Wednesday, June 24, 2009

The Big D

They say everything is bigger in Texas... And that only steers and queers come from Texas. Well, I'm off to find out. I'll be spending the next month of my life in Dallas, TX. I'll be working a large convention there, one that includes a pink cadillac.

I'm up in the air about my feelings on this. I'm excited about a month of work at show rate (more than double shop rate for me). But, I'm a rock and roll girl, and I'm not sure how I feel about the switch to the corporate side of things. I'm hoping its just for the month, and then I'll be off and onto the world of the tour and a different city every day. I'm going with it and trying to just enjoy that I was asked and they want me on something. Which is a good feeling, after my frustrations last week of wondering why I wasn't getting work when so many people who seemed less competent than I were heading off on tours. Its disheartening when crew chiefs hand you plots to set up their rigs over the people who are actually heading out of town with them. Or its a nod of respect and will hopefully translate to more work later. Can't quite figure out where I want to go on that one.

I'm having moments of guilt tonight connected to all of this though. I was invited to the corporate dinner this evening (one similar to the one I cooked for weeks ago), but this time as a guest. I now understand why they were so excited by my food. I feel slightly guilty that I complimented the other chef, as I didn't really enjoy her food all that much. It was bland and lacked excitement and flavor. It was good, but simple and unexciting. I told her I had enjoyed it, but in reality, it was no where near the quality I'd expect from someone who has been cooking as long as she has been. I'm not sure why I feel guilty about telling her it was good food. It was good food, it just wasn't spectacular food.

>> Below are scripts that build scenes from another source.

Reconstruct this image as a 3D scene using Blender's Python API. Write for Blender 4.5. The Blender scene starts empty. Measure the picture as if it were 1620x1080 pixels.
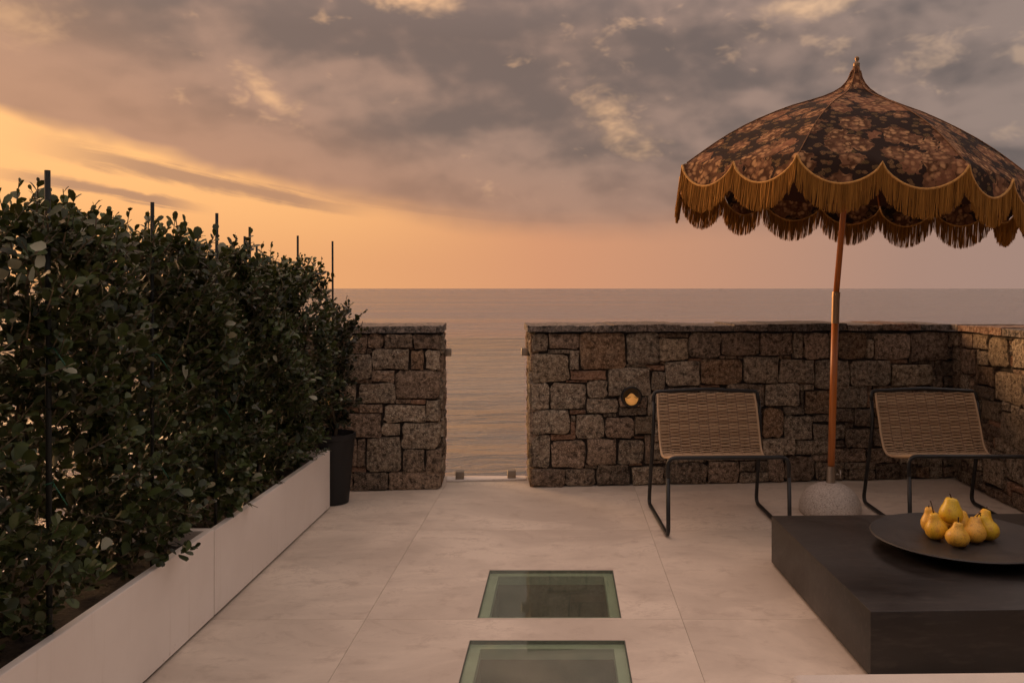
import bpy, bmesh, math, random
import numpy as np
from mathutils import Vector, Matrix, Euler

R = math.radians
random.seed(7)
rng = np.random.default_rng(11)
sc = bpy.context.scene
COL = sc.collection

# ------------------------------------------------------------------ camera
cam_d = bpy.data.cameras.new('camera')
cam = bpy.data.objects.new('camera', cam_d)
COL.objects.link(cam)
cam.location = (0, 0, 1.25)
cam.rotation_euler = (R(90), 0, 0)
cam_d.sensor_width = 36
cam_d.lens = 30.0
cam_d.shift_x = -80 / 1620
cam_d.shift_y = -84 / 1620
cam_d.clip_start = 0.05
cam_d.clip_end = 60000
sc.camera = cam

# ------------------------------------------------------------------ world
SUN_AZ = -54.0      # degrees from +Y, negative = to the left
SUN_EL = 12.0
world = bpy.data.worlds.new('World')
sc.world = world
world.use_nodes = True


class NT:
    """tiny node-tree helper"""
    def __init__(self, tree):
        self.t = tree
        self.n = tree.nodes
        self.l = tree.links

    def new(self, typ, **kw):
        nd = self.n.new(typ)
        for k, v in kw.items():
            setattr(nd, k, v)
        return nd

    def put(self, sock, val):
        if isinstance(val, bpy.types.NodeSocket):
            self.l.new(val, sock)
        elif isinstance(val, (tuple, list)) and len(val) == 3 and sock.type == 'RGBA':
            sock.default_value = (*val, 1)
        else:
            sock.default_value = val

    def m(self, op, a, b=None, c=None, clamp=False):
        nd = self.new('ShaderNodeMath', operation=op, use_clamp=clamp)
        self.put(nd.inputs[0], a)
        if b is not None:
            self.put(nd.inputs[1], b)
        if c is not None:
            self.put(nd.inputs[2], c)
        return nd.outputs[0]

    def ss(self, x, lo, hi, to0=0.0, to1=1.0):
        nd = self.new('ShaderNodeMapRange', interpolation_type='SMOOTHSTEP')
        self.put(nd.inputs[0], x)
        self.put(nd.inputs[1], lo)
        self.put(nd.inputs[2], hi)
        self.put(nd.inputs[3], to0)
        self.put(nd.inputs[4], to1)
        return nd.outputs[0]

    def lin(self, x, lo, hi, to0=0.0, to1=1.0):
        nd = self.new('ShaderNodeMapRange', interpolation_type='LINEAR')
        for i, v in enumerate((x, lo, hi, to0, to1)):
            self.put(nd.inputs[i], v)
        return nd.outputs[0]

    def mix(self, f, a, b, blend='MIX'):
        nd = self.new('ShaderNodeMix', data_type='RGBA', blend_type=blend)
        self.put(nd.inputs[0], f)
        self.put(nd.inputs[6], a)
        self.put(nd.inputs[7], b)
        return nd.outputs[2]

    def noise(self, vec, scale, detail=4, rough=0.5, dist=0.0, out=0):
        nd = self.new('ShaderNodeTexNoise')
        if vec is not None:
            self.l.new(vec, nd.inputs['Vector'])
        self.put(nd.inputs['Scale'], scale)
        self.put(nd.inputs['Detail'], detail)
        self.put(nd.inputs['Roughness'], rough)
        self.put(nd.inputs['Distortion'], dist)
        return nd.outputs[out]

    def voro(self, vec, scale, feature='F1', rand=1.0):
        nd = self.new('ShaderNodeTexVoronoi', feature=feature)
        if vec is not None:
            self.l.new(vec, nd.inputs['Vector'])
        self.put(nd.inputs['Scale'], scale)
        self.put(nd.inputs['Randomness'], rand)
        return nd

    def comb(self, x, y, z=0.0):
        nd = self.new('ShaderNodeCombineXYZ')
        for i, v in enumerate((x, y, z)):
            self.put(nd.inputs[i], v)
        return nd.outputs[0]

    def sep(self, v):
        nd = self.new('ShaderNodeSeparateXYZ')
        self.l.new(v, nd.inputs[0])
        return nd.outputs

    def ramp(self, f, stops, interp='LINEAR'):
        nd = self.new('ShaderNodeValToRGB')
        nd.color_ramp.interpolation = interp
        els = nd.color_ramp.elements
        while len(els) < len(stops):
            els.new(0.5)
        for e, (p, c) in zip(els, stops):
            e.position = p
            e.color = (*c, 1)
        self.put(nd.inputs[0], f)
        return nd.outputs[0]

    def mapping(self, vec, scale=(1, 1, 1), loc=(0, 0, 0), rot=(0, 0, 0)):
        nd = self.new('ShaderNodeMapping')
        self.l.new(vec, nd.inputs[0])
        nd.inputs['Location'].default_value = loc
        nd.inputs['Rotation'].default_value = rot
        nd.inputs['Scale'].default_value = scale
        return nd.outputs[0]


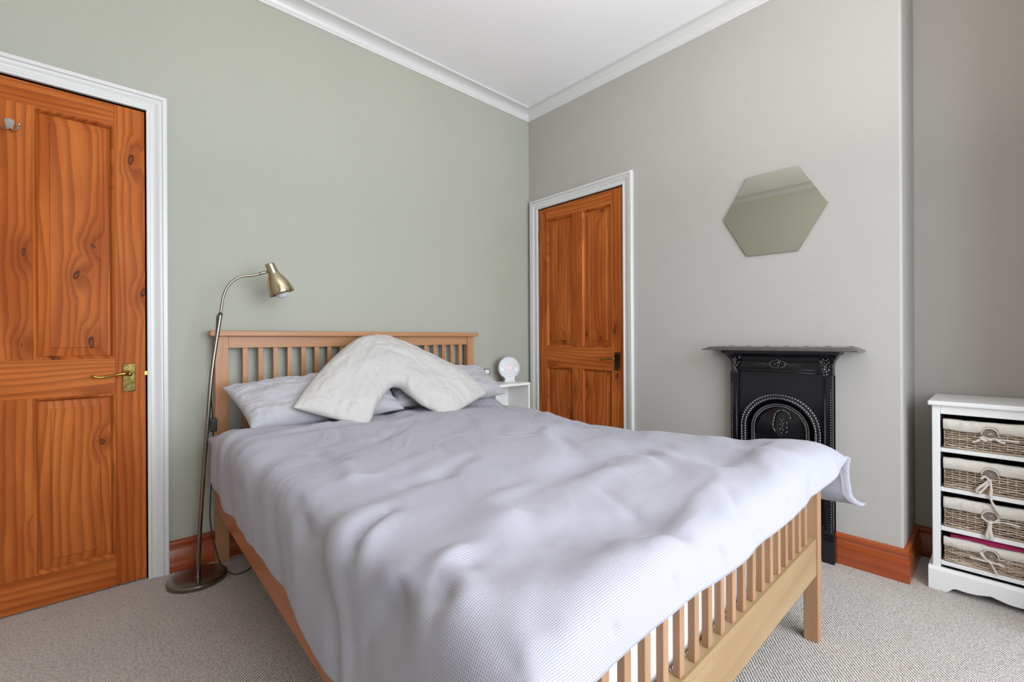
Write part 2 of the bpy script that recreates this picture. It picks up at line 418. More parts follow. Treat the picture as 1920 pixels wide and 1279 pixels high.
def window(n, a, b, axis, pos):
    w = st(empty('window_%d' % n, ((a[0] + b[0]) / 2, (a[1] + b[1]) / 2, a[2])))
    def bar(p, q): box('window_frame', p, q, trimM, w, bevel=.003)
    if axis == 'Y':
        x0, x1, z0, z1 = a[0], b[0], a[2], b[2]; y0, y1 = pos - .08, pos - .04
        for p, q in [((x0, y0, z0), (x0 + .05, y1, z1)), ((x1 - .05, y0, z0), (x1, y1, z1)), ((x0 + .05, y0, z0), (x1 - .05, y1, z0 + .05)), ((x0 + .05, y0, z1 - .05), (x1 - .05, y1, z1)),
                     (((x0 + x1) / 2 - .025, y0, z0 + .05), ((x0 + x1) / 2 + .025, y1, z1 - .05))]: bar(p, q)
        box('window_sill', (x0 - .05, pos - .03, z0 - .03), (x1 + .05, pos + .12, z0), trimM, w, bevel=.004)
    else:
        y0, y1, z0, z1 = a[1], b[1], a[2], b[2]; x0, x1 = pos - .08, pos - .04
        for p, q in [((x0, y0, z0), (x1, y0 + .05, z1)), ((x0, y1 - .05, z0), (x1, y1, z1)), ((x0, y0 + .05, z0), (x1, y1 - .05, z0 + .05)), ((x0, y0 + .05, z1 - .05), (x1, y1 - .05, z1))]: bar(p, q)
        box('window_sill', (pos - .03, y0 - .05, z0 - .03), (pos + .12, y1 + .05, z0), trimM, w, bevel=.004)
window(1, (BW[0], YB, BW[2]), (BW[1], YB, BW[3]), 'Y', YB)

# cornice: profile offset from wall / height
def cornice_profile():
    p = [(0.0, 2.655), (0.006, 2.655), (0.008, 2.667)]
    for i in range(9):
        a = i / 8 * math.pi / 2
        p.append((0.010 + 0.062 * (1 - math.cos(a)), 2.668 + 0.043 * math.sin(a)))
    p += [(0.075, 2.711), (0.078, 2.714), (0.078, ZC), (0.0, ZC)]
    return p
cp = cornice_profile()
def run(name, prof, pts, mat, smooth='auto', sides=None):
    """sweep a wall profile (offset,z) along the floor polyline pts with mitred corners; room lies to the right of travel"""
    rings = []
    n = len(pts)
    for i in range(n):
        p = Vector((*pts[i], 0))
        def nrm(a, b):
            d = (Vector((*b, 0)) - Vector((*a, 0))).normalized(); return Vector((d.y, -d.x, 0))
        n1 = nrm(pts[i - 1], pts[i]) if i > 0 else None; n2 = nrm(pts[i], pts[i + 1]) if i < n - 1 else None
        if n1 is None: nn = n2
        elif n2 is None: nn = n1
        else:
            nn = (n1 + n2); nn = nn / (nn.length_squared / 2) if nn.length > 1e-6 else n1
        rings.append([tuple(p + nn * o_ + Vector((0, 0, z_))) for o_, z_ in prof])
    return st(MB().sweep(None, rings).build(name, mat, smooth=smooth))
run('trim_1', cp, [(X0, 0), (0, 0), (0, BRY), (RX, BRY), (RX, Y1), (X0, Y1), (X0, -.001)], trimM)
# stained skirting
sk = [(0, 0), (.022, 0), (.022, .088), (.018, .094), (.0175, .100), (.014, .103), (.0135, .108), (.0165, .114), (.0175, .121), (.0155, .127), (.010, .131), (.004, .133), (0, .133)]
def skirt(name, pts, mat): return run(name, sk, pts, mat)
skirt('baseboard_left', [(-2.222, 0), (-.55, 0), (-.001, 0)], skX)
skirt('baseboard_right', [(0, -.905), (0, -1.47)], skY)
skirt('baseboard_chimney', [(0, -1.935), (0, BRY), (RX, BRY), (RX, Y1)], skY)
skirt('baseboard_far', [(X0, Y1), (X0, 0)], skY)
skirt('baseboard_back', [(RX, Y1), (BW[1], Y1)], skX)

# ------------------------------------------------------------------ doors
def frustum_panel(m, u0, u1, z0, z1, emit, rise, inset=.035, base=.010):
    """raised-and-fielded panel: emit(u,z,d) gives the world point with d towards the room"""
    a = [(u0, z0), (u1, z0), (u1, z1), (u0, z1)]
    def ring(k, d):
        return [emit(u, z, d) for u, z in [(u0 + k, z0 + k), (u1 - k, z0 + k), (u1 - k, z1 - k), (u0 + k, z1 - k)]]
    rings = [ring(-.004, -.014), ring(-.004, base), ring(.004, base + .002), ring(inset, base + rise), ring(inset + .002, base + rise + .003)]
    m.sweep(None, rings)
def moulding(m, u0, u1, z0, z1, emit, w=.014):
    def ring(k, d):
        return [emit(u, z, d) for u, z in [(u0 + k, z0 + k), (u1 - k, z0 + k), (u1 - k, z1 - k), (u0 + k, z1 - k)]]
    prof = [(0, .004), (0, .0335), (.003, .035), (.007, .0335), (.010, .029), (w, .022), (w, .006)]
    rr = [ring(k, d) for k, d in prof] 
    vs_ = [p for r_ in rr for p in r_]; n = len(rr)
    fs = [(i * 4 + k, i * 4 + (k + 1) % 4, (i + 1) * 4 + (k + 1) % 4, (i + 1) * 4 + k) for i in range(n - 1) for k in range(4)]
    fs += [((n - 1) * 4 + k, (n - 1) * 4 + (k + 1) % 4, (k + 1) % 4, k) for k in range(4)]
    m.add(vs_, fs)
arch = [(0, 0), (0, .014), (.004, .0165), (.010, .0165), (.013, .013), (.020, .0125), (.027, .0135), (.034, .017), (.041, .0215), (.046, .0235), (.049, .0235), (.0495, .019), (.052, .0185), (.054, .024), (.067, .025), (.070, .022), (.070, 0)]
def architrave(parent, u0, u1, zt, emit, mat, w=.07, zb=0.0):
    k = w / .07
    rings = []
    for (cu, cz, su) in [(u0, zb, -1), (u0, zt, -1), (u1, zt, 1), (u1, zb, 1)]:
        top = cz > zb + .01
        rings.append([emit(cu + su * o_ * k, cz + (o_ * k if top else 0), d) for o_, d in arch])
    return MB().sweep(None, rings).build('architrave', mat, parent, smooth='auto')

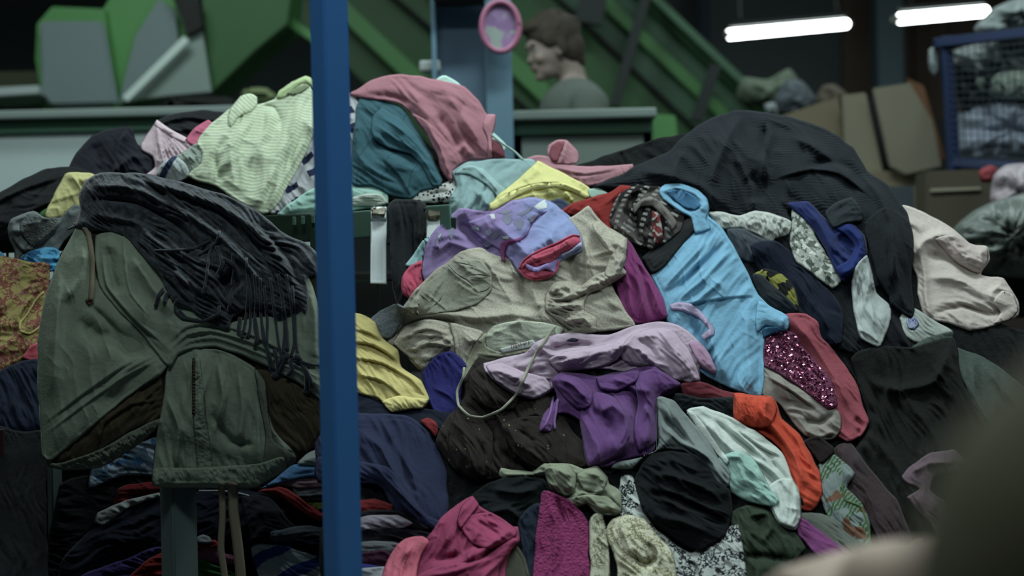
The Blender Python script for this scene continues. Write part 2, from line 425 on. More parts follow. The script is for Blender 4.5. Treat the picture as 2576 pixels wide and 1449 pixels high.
    kx, ky = ix[sel], iy[sel]; kb = base[ins][keep][sel] - 0.001
    if back: kb = kb - back * (1 - np.exp(-db_g[keep][sel] / 40))
    vec2 = [Vector((a, -b)) for a, b in zip(np.concatenate([bx, kx]), np.concatenate([by, ky]))]
    v2, _, f2, ov2, _, _ = delaunay_2d_cdt(vec2, [(i, (i + 1) % n_b) for i in range(n_b)], [], 1, 1e-3)
    first = {}
    for i, s_ in enumerate(src):
        if s_ < n_b and s_ not in first: first[s_] = i
    Kb = np.concatenate([bb, kb]); extra = []; mp = []
    for i, v in enumerate(v2):
        o = ov2[i][0] if len(ov2[i]) else 0
        if o < n_b and o in first: mp.append(first[o])
        else:
            mp.append(nv + len(extra)); extra.append((v.x, -v.y, Kb[o]))
    if extra:
        e = np.array(extra); V3 = np.vstack([V3, Pn(e[:, 0], e[:, 1], heap.Df(e[:, 0], e[:, 1]) - e[:, 2])])
    faces = [tuple(f) for f in ff] + ([] if noback else [tuple(mp[i] for i in reversed(f)) for f in f2])
    faces = [f for f in faces if len(set(f)) == len(f)]
    me = bpy.data.meshes.new(name); me.from_pydata(V3.tolist(), [], faces); me.validate()
    UX = np.concatenate([xs + 0.45 * hp, [q[0] for q in extra]]) / 100; UY = np.concatenate([ys + 0.45 * hp, [q[1] for q in extra]]) / 100
    ca, sa = math.cos(math.radians(uvrot)), math.sin(math.radians(uvrot))
    uvl = me.uv_layers.new(name='UVMap'); li = np.empty(len(me.loops), int); me.loops.foreach_get('vertex_index', li)
    uu = UX * ca + UY * sa; vq = -UX * sa + UY * ca
    uvl.data.foreach_set('uv', np.stack([uu[li], vq[li]], 1).ravel())
    heap.H[y0:y1, x0:x1] = np.where(ins, front, sub)
    cx, cy = float(np.mean(xs[:n_b])), float(np.mean(ys[:n_b]))
    loc = Vector(V3[:n_b].mean(0))
    o = link(name, me, mat, parent, loc)
    if label: o['label'] = label
    if cat: o['category'] = cat
    if group: o['group'] = group
    if kind: o['kind'] = kind
    return o
def cord(heap, name, pts, rad, mat, parent=None, flat=1.0, lift=None, closed=False, sides=6, taper=False, per=7.0, label=None, cat=None, sag=None):
    p = crom(pp(pts) if isinstance(pts, str) else pts, per, closed)
    if closed: p = np.vstack([p, p[:1]])
    r = rad * MPP; n = len(p)
    L = np.full(n, r * flat * 0.8 if lift is None else lift)
    if sag is not None: L = L + sag * np.sin(np.linspace(0, np.pi, n))
    w = heap.pts(p[:, 0], p[:, 1], L)
    if n > 4:
        for _ in range(2): w[1:-1, 1] = np.minimum(w[1:-1, 1], (w[:-2, 1] + w[2:, 1]) / 2 * .7 + w[1:-1, 1] * .3)
    rr = np.full(n, r)
    if taper: rr = r * np.clip(np.sin(np.linspace(0.25, np.pi - 0.25, n)), 0.2, 1)
    me = tube_mesh(name, w, rr, sides, flat)
    o = link(name, me, mat, parent, Vector(w.mean(0)))
    return tag(o, label, cat)
# ================================================================ SETTING
M_floor = solid('concrete_floor', '#3c4040', 0.8, noise=0.4, nscale=1.5, bump=0.2)
M_wall = solid('dark_wall_paint', '#6c7e7e', 0.9, noise=0.2, nscale=0.6)
M_ceil = solid('ceiling_paint', '#1c2222', 0.9)
def struct(name, c, s, mat, parent=None):
    return tag(obox(name, c, s, mat, parent, bev=0), kind='structure')
struct('floor', (0.5, 4.5, -0.05), (15, 17, 0.1), M_floor)
struct('wall_back', (0.5, 12.05, 2.2), (15, 0.1, 4.5), M_wall)
struct('wall_left', (-7.05, 4.5, 2.2), (0.1, 17, 4.5), M_wall)
struct('wall_right', (8.05, 4.5, 2.2), (0.1, 17, 4.5), M_wall)
struct('wall_front', (0.5, -4.05, 2.2), (15, 0.1, 4.5), M_wall)
struct('ceiling', (0.5, 4.5, 4.5), (15, 17, 0.1), M_ceil)

M_wood = solid('brown_board', '#8a7868', 0.8, noise=0.4, nscale=3)
wc = P(2420, 160, 11.9)
for k in range(9):   # boarded stretch of the back wall, right of the column
    tag(obox('wall_board', (wc.x - 0.85 + k * 0.30, 11.93, 2.2), (0.285, 0.05, 4.3), M_wood, None, bev=0.006), kind='structure')

M_bgcol = solid('blue_grey_paint', '#6a8894', 0.6, noise=0.15, nscale=2)
c = P(2232, 120, 11.0)
tag(obox('trim_1', (c.x, 11.0, 2.2), (0.20, 0.2, 4.4), M_bgcol), kind='structure')
c = P(1770, 60, 11.6)
tag(obox('trim_2', (c.x, 11.6, 2.2), (0.09, 0.1, 4.4), solid('dark_blue_paint', '#45586a', .7)), kind='structure')

# ---- tube lamps: two in view, the others overhead
M_tube = emit('tube_glow', (0.93, 1.0, 0.97), 22.0)
M_hous = solid('lamp_housing', '#3c4444', 0.4)
M_capend = solid('lamp_end_cap', '#7d8577', 0.5)
def tube_lamp(a, b, r, label, group=None, hang=4.45):
    a = Vector(a); b = Vector(b); mid = (a + b) / 2; d = (b - a).normalized()
    t = empty('tube_lamp', mid, label, 'lamp', group)
    obar('lamp_housing', a + Vector((0, 0, r * 1.9)), b + Vector((0, 0, r * 1.9)), r * 1.0, r * 0.8, M_hous, t)
    me = tube_mesh('tube', [a, a * .5 + b * .5, b], r, 12); link('tube', me, M_tube, t, mid)
    for q, s in ((a, -1), (b, 1)):
        me = tube_mesh('end_cap', [q - d * 0.0 * s, q + d * 0.05 * s], r * 0.7, 12); link('end_cap', me, M_capend, t, q)
        link('suspension_wire', tube_mesh('suspension_wire', [q - d * .1 * s + Vector((0, 0, r * 2.4)), q - d * .1 * s + Vector((0, 0, hang - q.z))], 0.004, 5), M_hous, t, q)
    return t
tube_lamp(P(1836, 87, 8.2), P(2128, 60, 9.0), 0.027, 'long glowing fluorescent tube hung left of the blue-grey column')
tube_lamp(P(2264, 47, 8.0), P(2478, 28, 8.4), 0.028, 'glowing fluorescent tube hung above the blue wire cage')
LAMPWHERE = ['over the front of the heap peak', 'above the right flank of the heap', 'above the crate on the left', 'added unseen near the camera as front fill', 'above the left sorting machine', 'behind the steel column', 'above the cardboard box']
M_diff = emit('diffuser_glow', (0.93, 1.0, 0.97), 1.6)
for i, (x, y, z, sx, sy, pw, rz) in enumerate(LAMPS):
    t = empty('ceiling_lamp', (x, y, z), 'white overhead strip lamp fixture, the one ' + LAMPWHERE[i], 'lamp', 'overhead strip lamps')
    obox('lamp_housing', (x, y, z + 0.03), (sx + 0.06, sy + 0.06, 0.06), M_hous, t, rz)
    obox('diffuser', (x, y, z - 0.02), (sx, sy, 0.03), M_diff, t, rz)
    for s in (-0.6, 0.6):
        q = Vector((x + s * math.cos(rz), y + s * math.sin(rz), z + .05))
        link('suspension_wire', tube_mesh('suspension_wire', [q, Vector((q.x, q.y, 4.45))], 0.004, 5), M_hous, t, q)

# ---- green inclined conveyor behind the heap
M_green = solid('green_machine_paint', '#275e26', 0.45, noise=0.12, nscale=2)
M_greenb = solid('green_machine_paint_light', '#40863a', 0.45, noise=0.1, nscale=2)
M_greeng = solid('grey_green_panel', '#3d6a4a', 0.5, noise=0.15, nscale=2)
M_blk = solid('black_rubber_and_shade', '#0b120f', 0.6)
M_strut = solid('dark_grey_steel', '#2b3433', 0.5, metal=0.3)
CD_ = 6.6
conv = empty('inclined_conveyor', P(1500, 300, CD_), 'tall green inclined conveyor running down to the right behind the woman', 'conveyor')
def diag(x0, wpx, D, thick, mat, name, slope=0.95, ya=-260, yb=470, xe=None):
    """beam running down to the right; x0 = where its upper edge crosses the picture's top"""
    pts = [(x0 + ya / slope, ya), (x0 + yb / slope, yb), (x0 + yb / slope - wpx, yb), (x0 + ya / slope - wpx, ya)]
    return slab(name, pts, D, thick, mat, conv, bev=0.006)
diag(1668, 30, CD_ - 0.10, 0.16, M_greeng, 'top_rail')
diag(1636, 26, CD_ - 0.02, 0.2, M_green, 'side_beam')
diag(1612, 70, CD_ + 0.05, 0.1, M_greeng, 'side_panel')
diag(1542, 44, CD_ - 0.02, 0.14, M_greenb, 'side_beam')
diag(1500, 86, CD_ + 0.05, 0.1, M_greeng, 'side_panel')
diag(1416, 16, CD_ + 0.02, 0.2, M_blk, 'belt_edge')
diag(1402, 250, CD_ + 0.06, 0.1, M_green, 'side_panel')
diag(1155, 64, CD_ - 0.02, 0.1, M_greenb, 'side_beam')
diag(1092, 84, CD_ + 0.06, 0.1, M_green, 'side_panel')
diag(1008, 14, CD_ + 0.0, 0.14, M_blk, 'belt_edge', 0.84)
diag(994, 130, CD_ + 0.08, 0.1, M_green, 'side_panel')
diag(868, 60, CD_ - 0.02, 0.14, M_greenb, 'side_beam')
diag(806, 110, CD_ + 0.1, 0.1, M_green, 'side_panel')
obar('strut', P(1640, -60, CD_ - .2), P(1545, 268, CD_ - .2), 0.045, 0.05, M_strut, conv)
obar('strut', P(1800, 165, CD_ - .2), P(1752, 305, CD_ - .2), 0.05, 0.05, M_strut, conv)
obar('strut', P(1500, -40, CD_ - .2), P(1480, 60, CD_ - .2), 0.12, 0.05, M_strut, conv)
for px, py in ((1240, 520), (1700, 560)):
    q = P(px, py, CD_ + .3); obar('leg', (q.x, q.y, 0.0), (q.x, q.y, q.z + 0.9), 0.10, 0.10, M_green, conv)
q = P(1780, 330, CD_ - .25)
slab('end_plate', [(1640, 285), (1700, 290), (1712, 420), (1660, 470), (1645, 420)], 5.2, 0.05, M_greenb, conv)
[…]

I hate when I overthink things...

And now off to lounge in front of the fan and lament the fact that I have no air conditioning. Stay cool, stay dry...

1 comment:

km said...

I don't think I put the pieces together that you were AT the convention. I think you'll enjoy it. Not quite Rock-n-Roll, but there are some perforance bits and such. MK women live by the golden rule, so at least, it will be thousands of people all trying to be Miss Congeniality.